Of course, for those that have already attained a measure of wealth, protecting assets through diversification becomes more important than generating additional wealth, which is an expression of the fact that most humans are risk-averse, the pain of loss outweighs the pleasure of gain.  

  • Warren Buffet: With you all the way. Regardless, of how we perceive his success - from a statistical perspective and how much weight we give his words - he's certainly an astute and prominent (an understatement, if there ever was  one 😀) individual that's given to pithy remarks. As I wrote, "Warren Buffet famously presented one perspective" - not the only perspective.
  • Buffet and Bogle: Buffet is the strongest advocate for passive investing there is and has dictated that after he's gone that's how he'd like "his" assets managed.
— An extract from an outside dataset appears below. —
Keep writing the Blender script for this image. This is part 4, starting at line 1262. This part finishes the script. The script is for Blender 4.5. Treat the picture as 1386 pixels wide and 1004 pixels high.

However, for those that want to alter the trajectory of their lives through real estate-based investments - the choice to do so is theirs. (A lot of financial big-names - Dave Ramsey, Suze Oreman, etc. - provide guidance to protect individuals from (a) less-than-qualified and less-than-scrupulous "advisors" and (b) from themselves and their own poor choices. To a certain extent, I think Buffet's advocacy fulls into the same category.) But each investor must choose their own approach and live with the favorable or unfavorable consequences. They should make those choices with their eyes wide open and with the best info available - hence, the value of BP.
  • Stock market returns: Well-said. Ironically, index-investing has gotten so popular that the pendulum has swung so far in the opposite direction. I just spent a long-time trying to explain to a new investor that the S&P 500 does not return 15% every year.

I certainly don't advocate that folks should put all their money into real estate. But, I certainly advocate that they have the choice to do so - and encourage them to make informed decisions.

Overall, we're in agreement. I just felt that your post did not provide adequate context for the concepts presented.